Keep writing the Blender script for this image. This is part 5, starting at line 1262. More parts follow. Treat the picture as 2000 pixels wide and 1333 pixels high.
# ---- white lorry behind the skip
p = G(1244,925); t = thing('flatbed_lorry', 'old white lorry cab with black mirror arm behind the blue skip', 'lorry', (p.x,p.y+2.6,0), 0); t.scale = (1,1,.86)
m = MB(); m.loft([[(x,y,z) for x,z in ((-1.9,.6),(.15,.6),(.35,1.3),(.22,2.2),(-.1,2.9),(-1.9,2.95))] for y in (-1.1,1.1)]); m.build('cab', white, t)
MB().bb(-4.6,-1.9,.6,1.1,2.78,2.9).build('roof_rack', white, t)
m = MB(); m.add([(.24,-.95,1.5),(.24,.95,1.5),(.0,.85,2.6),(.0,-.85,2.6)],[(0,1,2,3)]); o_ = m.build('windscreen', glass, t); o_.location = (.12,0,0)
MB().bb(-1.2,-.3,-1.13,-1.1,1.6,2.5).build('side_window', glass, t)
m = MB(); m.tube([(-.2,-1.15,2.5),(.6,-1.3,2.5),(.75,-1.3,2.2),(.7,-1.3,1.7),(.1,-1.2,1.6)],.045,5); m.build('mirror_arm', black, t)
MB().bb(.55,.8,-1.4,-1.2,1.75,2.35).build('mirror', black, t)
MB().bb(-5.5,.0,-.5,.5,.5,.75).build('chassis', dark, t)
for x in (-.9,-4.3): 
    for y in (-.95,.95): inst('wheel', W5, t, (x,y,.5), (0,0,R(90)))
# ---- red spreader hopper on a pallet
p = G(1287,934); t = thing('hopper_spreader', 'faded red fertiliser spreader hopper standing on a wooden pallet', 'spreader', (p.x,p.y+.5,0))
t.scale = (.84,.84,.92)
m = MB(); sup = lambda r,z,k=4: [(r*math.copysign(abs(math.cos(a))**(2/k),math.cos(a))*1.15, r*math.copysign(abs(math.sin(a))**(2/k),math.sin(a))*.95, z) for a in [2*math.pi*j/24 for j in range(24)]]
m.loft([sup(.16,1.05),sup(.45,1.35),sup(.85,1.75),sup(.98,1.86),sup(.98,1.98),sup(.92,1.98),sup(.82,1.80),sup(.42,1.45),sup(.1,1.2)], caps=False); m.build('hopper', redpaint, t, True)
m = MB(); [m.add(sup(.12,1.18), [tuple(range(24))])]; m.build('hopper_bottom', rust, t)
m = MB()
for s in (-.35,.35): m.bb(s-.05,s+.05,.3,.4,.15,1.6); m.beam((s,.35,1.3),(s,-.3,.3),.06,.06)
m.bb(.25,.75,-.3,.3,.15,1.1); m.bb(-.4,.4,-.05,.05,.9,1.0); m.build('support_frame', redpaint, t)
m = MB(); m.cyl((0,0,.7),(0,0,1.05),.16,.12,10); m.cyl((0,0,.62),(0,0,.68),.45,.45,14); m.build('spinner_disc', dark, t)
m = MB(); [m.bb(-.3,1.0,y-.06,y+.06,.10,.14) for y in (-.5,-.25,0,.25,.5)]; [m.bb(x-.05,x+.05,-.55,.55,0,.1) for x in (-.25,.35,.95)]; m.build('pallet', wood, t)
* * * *
▸ Objective
Once more, set down the full listing, verbatim.

▸ Solution to this exercise
Keep writing the Blender script for this image. This is part 5, starting at line 1262. More parts follow. Treat the picture as 2000 pixels wide and 1333 pixels high.
# ---- white lorry behind the skip
p = G(1244,925); t = thing('flatbed_lorry', 'old white lorry cab with black mirror arm behind the blue skip', 'lorry', (p.x,p.y+2.6,0), 0); t.scale = (1,1,.86)
m = MB(); m.loft([[(x,y,z) for x,z in ((-1.9,.6),(.15,.6),(.35,1.3),(.22,2.2),(-.1,2.9),(-1.9,2.95))] for y in (-1.1,1.1)]); m.build('cab', white, t)
MB().bb(-4.6,-1.9,.6,1.1,2.78,2.9).build('roof_rack', white, t)
m = MB(); m.add([(.24,-.95,1.5),(.24,.95,1.5),(.0,.85,2.6),(.0,-.85,2.6)],[(0,1,2,3)]); o_ = m.build('windscreen', glass, t); o_.location = (.12,0,0)
MB().bb(-1.2,-.3,-1.13,-1.1,1.6,2.5).build('side_window', glass, t)
m = MB(); m.tube([(-.2,-1.15,2.5),(.6,-1.3,2.5),(.75,-1.3,2.2),(.7,-1.3,1.7),(.1,-1.2,1.6)],.045,5); m.build('mirror_arm', black, t)
MB().bb(.55,.8,-1.4,-1.2,1.75,2.35).build('mirror', black, t)
MB().bb(-5.5,.0,-.5,.5,.5,.75).build('chassis', dark, t)
for x in (-.9,-4.3): 
    for y in (-.95,.95): inst('wheel', W5, t, (x,y,.5), (0,0,R(90)))
# ---- red spreader hopper on a pallet
p = G(1287,934); t = thing('hopper_spreader', 'faded red fertiliser spreader hopper standing on a wooden pallet', 'spreader', (p.x,p.y+.5,0))
t.scale = (.84,.84,.92)
m = MB(); sup = lambda r,z,k=4: [(r*math.copysign(abs(math.cos(a))**(2/k),math.cos(a))*1.15, r*math.copysign(abs(math.sin(a))**(2/k),math.sin(a))*.95, z) for a in [2*math.pi*j/24 for j in range(24)]]
m.loft([sup(.16,1.05),sup(.45,1.35),sup(.85,1.75),sup(.98,1.86),sup(.98,1.98),sup(.92,1.98),sup(.82,1.80),sup(.42,1.45),sup(.1,1.2)], caps=False); m.build('hopper', redpaint, t, True)
m = MB(); [m.add(sup(.12,1.18), [tuple(range(24))])]; m.build('hopper_bottom', rust, t)
m = MB()
for s in (-.35,.35): m.bb(s-.05,s+.05,.3,.4,.15,1.6); m.beam((s,.35,1.3),(s,-.3,.3),.06,.06)
m.bb(.25,.75,-.3,.3,.15,1.1); m.bb(-.4,.4,-.05,.05,.9,1.0); m.build('support_frame', redpaint, t)
m = MB(); m.cyl((0,0,.7),(0,0,1.05),.16,.12,10); m.cyl((0,0,.62),(0,0,.68),.45,.45,14); m.build('spinner_disc', dark, t)
m = MB(); [m.bb(-.3,1.0,y-.06,y+.06,.10,.14) for y in (-.5,-.25,0,.25,.5)]; [m.bb(x-.05,x+.05,-.55,.55,0,.1) for x in (-.25,.35,.95)]; m.build('pallet', wood, t)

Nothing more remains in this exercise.